Catelli per queste sue forme magnifiche di volumi e di “tattilità” deve qualcosa alla natura e alla storia culturale del luogo dove lavora. Penso al Vesuvio, ai suoi calanchi, ai torrenti di lava fatta pietra, alla minaccia; e, poi, ad Ercolano e Pompei con i corpi inglobati vivi dai lapilli e dalla lava e con le sculture rimaste sepolte e riemerse con un sorriso lungo secoli (i fauni itifallici del tripode al Museo Archeologico di Napoli, un esempio per tutti). Il Mediterraneo di Camillo Catelli è il luogo del desiderio umano di liberazione che trova sempre un attrito spaventoso col mondo ma è anche tutto ciò che è sepolto nella storia e nell’io. Il desiderio di liberazione è sempre per Catelli uno scandaglio dell’io e di ciò che è sepolto.

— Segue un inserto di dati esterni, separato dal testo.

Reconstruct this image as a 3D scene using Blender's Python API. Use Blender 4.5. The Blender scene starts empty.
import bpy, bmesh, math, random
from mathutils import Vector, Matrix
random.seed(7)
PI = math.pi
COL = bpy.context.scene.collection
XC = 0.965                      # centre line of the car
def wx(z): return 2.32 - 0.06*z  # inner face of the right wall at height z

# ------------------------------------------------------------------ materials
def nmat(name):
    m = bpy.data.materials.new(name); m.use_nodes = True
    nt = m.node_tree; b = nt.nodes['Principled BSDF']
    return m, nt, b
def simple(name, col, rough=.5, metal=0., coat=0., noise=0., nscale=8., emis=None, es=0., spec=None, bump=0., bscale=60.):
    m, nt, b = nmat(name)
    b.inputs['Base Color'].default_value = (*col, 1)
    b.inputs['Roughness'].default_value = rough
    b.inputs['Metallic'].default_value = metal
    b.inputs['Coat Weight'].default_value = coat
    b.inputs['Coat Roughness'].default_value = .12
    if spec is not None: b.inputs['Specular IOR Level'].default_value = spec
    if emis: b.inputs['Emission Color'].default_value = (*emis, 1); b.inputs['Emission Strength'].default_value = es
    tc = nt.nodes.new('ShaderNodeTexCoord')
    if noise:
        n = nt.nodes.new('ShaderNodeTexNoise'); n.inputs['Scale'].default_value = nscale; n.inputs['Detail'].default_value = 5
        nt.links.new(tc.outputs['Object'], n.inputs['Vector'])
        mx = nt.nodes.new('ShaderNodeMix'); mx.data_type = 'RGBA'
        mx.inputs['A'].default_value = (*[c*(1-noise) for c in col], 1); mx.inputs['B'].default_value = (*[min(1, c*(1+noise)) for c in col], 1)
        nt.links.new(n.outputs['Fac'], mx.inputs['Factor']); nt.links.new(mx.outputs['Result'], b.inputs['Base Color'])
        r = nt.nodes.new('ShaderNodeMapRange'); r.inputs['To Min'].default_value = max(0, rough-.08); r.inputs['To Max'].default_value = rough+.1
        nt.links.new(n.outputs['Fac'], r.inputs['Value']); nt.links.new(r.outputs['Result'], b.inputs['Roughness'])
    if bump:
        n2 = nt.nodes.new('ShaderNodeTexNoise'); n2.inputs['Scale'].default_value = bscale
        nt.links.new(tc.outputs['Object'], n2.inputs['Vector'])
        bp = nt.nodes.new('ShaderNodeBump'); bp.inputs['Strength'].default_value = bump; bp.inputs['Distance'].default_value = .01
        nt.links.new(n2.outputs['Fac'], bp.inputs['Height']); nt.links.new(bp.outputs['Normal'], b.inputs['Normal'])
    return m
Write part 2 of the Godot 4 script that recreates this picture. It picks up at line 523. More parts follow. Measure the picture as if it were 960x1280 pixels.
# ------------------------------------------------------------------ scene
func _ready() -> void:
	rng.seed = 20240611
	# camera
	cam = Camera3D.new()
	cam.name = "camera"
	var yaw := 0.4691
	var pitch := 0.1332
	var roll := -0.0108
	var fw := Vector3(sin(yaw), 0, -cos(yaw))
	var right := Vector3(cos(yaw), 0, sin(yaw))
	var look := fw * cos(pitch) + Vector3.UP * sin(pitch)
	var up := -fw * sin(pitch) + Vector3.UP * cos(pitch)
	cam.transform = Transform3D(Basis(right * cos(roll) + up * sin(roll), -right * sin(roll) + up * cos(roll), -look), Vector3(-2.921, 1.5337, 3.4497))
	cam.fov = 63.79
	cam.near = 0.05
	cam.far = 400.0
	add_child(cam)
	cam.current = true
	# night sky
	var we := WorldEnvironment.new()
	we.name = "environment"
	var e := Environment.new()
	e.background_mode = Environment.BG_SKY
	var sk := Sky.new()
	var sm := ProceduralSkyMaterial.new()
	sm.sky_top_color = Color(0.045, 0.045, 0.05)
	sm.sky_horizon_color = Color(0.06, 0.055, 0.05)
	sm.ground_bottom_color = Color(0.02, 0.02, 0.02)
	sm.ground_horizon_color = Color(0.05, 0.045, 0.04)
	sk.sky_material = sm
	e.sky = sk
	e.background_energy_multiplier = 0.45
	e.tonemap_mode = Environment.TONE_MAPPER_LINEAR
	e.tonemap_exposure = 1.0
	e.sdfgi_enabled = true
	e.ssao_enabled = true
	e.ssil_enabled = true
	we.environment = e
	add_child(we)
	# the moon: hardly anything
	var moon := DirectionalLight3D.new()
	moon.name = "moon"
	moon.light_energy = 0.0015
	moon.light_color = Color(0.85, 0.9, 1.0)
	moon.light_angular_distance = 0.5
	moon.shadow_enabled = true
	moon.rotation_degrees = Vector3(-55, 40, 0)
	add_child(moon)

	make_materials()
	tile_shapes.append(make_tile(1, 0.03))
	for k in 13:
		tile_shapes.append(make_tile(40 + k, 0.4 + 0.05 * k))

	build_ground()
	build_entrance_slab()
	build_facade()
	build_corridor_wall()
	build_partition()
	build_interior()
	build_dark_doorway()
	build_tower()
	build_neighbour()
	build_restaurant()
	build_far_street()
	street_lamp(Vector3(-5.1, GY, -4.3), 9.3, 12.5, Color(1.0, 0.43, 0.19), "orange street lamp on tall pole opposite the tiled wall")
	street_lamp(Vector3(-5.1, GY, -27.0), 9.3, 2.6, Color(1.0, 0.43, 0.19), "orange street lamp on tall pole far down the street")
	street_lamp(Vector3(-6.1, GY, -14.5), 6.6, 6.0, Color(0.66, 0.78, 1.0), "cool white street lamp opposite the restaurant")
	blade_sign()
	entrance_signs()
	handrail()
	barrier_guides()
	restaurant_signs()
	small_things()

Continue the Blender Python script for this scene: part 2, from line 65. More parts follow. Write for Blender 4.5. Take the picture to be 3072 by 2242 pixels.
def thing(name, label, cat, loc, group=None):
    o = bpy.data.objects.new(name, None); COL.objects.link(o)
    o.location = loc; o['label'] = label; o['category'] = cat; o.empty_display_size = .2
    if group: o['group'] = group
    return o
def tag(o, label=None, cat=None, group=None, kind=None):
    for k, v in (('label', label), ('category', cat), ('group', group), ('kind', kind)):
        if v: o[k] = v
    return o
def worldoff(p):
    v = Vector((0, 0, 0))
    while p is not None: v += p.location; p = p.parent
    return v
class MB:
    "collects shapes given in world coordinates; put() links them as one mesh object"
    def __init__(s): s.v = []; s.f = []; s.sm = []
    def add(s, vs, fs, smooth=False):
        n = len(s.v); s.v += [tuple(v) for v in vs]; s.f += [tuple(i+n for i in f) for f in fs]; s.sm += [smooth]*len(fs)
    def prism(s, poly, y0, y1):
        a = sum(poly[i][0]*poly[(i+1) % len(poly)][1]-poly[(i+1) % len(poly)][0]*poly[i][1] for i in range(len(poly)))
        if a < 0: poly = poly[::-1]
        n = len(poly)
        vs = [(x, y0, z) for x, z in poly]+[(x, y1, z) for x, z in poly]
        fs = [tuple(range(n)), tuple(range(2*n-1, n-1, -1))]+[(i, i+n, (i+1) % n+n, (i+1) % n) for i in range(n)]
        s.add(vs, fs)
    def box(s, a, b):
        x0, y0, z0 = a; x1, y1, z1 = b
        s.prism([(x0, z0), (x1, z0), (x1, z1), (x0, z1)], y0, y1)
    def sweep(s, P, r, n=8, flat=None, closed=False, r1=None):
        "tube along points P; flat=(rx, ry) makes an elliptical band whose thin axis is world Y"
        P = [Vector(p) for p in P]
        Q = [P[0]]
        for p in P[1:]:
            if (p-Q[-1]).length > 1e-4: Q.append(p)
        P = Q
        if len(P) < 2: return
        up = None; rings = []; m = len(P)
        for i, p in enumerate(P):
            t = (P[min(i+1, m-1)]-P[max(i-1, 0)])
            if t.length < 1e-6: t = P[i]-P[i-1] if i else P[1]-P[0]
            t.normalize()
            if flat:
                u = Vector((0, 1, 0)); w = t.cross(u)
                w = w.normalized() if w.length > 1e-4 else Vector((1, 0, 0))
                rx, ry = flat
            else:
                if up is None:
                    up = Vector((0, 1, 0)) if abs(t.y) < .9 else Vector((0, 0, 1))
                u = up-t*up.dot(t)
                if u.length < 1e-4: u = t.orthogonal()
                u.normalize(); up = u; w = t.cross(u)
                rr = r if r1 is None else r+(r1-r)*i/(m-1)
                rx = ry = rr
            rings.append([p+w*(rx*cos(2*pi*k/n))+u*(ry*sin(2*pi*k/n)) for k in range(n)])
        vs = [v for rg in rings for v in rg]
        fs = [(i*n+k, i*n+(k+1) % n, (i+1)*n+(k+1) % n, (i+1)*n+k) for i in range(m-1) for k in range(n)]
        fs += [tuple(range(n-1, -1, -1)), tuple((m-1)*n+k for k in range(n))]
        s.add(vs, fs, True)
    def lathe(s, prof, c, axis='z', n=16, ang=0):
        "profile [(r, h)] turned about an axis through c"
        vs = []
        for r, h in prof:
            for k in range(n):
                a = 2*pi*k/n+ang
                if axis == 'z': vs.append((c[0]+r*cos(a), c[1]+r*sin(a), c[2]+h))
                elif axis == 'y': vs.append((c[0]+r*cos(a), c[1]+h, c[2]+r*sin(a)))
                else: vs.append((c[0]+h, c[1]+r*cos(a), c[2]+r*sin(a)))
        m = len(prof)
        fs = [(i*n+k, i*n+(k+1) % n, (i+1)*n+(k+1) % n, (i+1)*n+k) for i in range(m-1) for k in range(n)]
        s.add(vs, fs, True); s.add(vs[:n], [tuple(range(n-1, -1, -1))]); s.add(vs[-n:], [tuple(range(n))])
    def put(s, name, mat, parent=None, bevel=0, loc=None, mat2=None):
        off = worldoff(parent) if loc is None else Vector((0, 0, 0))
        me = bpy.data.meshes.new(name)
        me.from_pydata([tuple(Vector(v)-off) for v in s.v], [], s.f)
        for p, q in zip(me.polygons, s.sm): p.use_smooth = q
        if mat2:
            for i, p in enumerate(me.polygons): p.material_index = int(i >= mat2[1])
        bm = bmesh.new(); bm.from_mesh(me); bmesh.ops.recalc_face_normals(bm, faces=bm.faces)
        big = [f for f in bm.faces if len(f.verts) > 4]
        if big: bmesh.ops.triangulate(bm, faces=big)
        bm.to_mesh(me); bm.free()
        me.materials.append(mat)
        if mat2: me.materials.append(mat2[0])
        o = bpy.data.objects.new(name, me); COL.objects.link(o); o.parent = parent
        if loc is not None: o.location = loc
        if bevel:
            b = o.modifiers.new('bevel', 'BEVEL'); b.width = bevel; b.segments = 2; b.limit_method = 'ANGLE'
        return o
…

Questo scultore del desiderio di vita è, come Ipoustéguy, un visionario esistenziale dal grembo del Mediterraneo, oggi così tragico e insanguinato, ma riesce sempre concretamente a legare la visione alla materia e alla sua massa e alla sua volumetria, perché ha sguardo e immaginazione con una sua strabiliante tecnologia che muovono dalla coscienza culturale di una linea italiana del dare forma che ora si inabissa e ora riemerge.
E’ una linea contraddittoria e che si è chiaramente definita al principio del nostro secolo. Quando Giorgio de Chirico vede le statue antiche e le moderne come inerti e immani obelischi che lasciano ombre lunghissime sul far della sera nelle vuote e desolate piazze italiane per segnare uno stupore del vuoto, un’attesa – che ancora dura – molto melanconica per i segni nuovi che dovrebbero entrare nello spazio della vita-quadro e del tempo storico non-finito.
Quando Umberto Boccioni, all’opposto, vede il nuovo kouros come corpo che avanza e ingloba dominatore lo spazio in “Forme uniche della continuità nello spazio”; oppure vede il grembo della madre, in “Materia”, le mani antichissime conserte, trapassato dalle energie dell’universo. Camillo Catelli è ben consapevole tanto della melanconia frenante di Giorgio de Chirico quanto dell’avanzare drammatico ma positivo di Boccioni. In tale conflitto ha creato sculture assai tipiche, tra le più originali e belle che sia dato vedere della scultura d’oggi.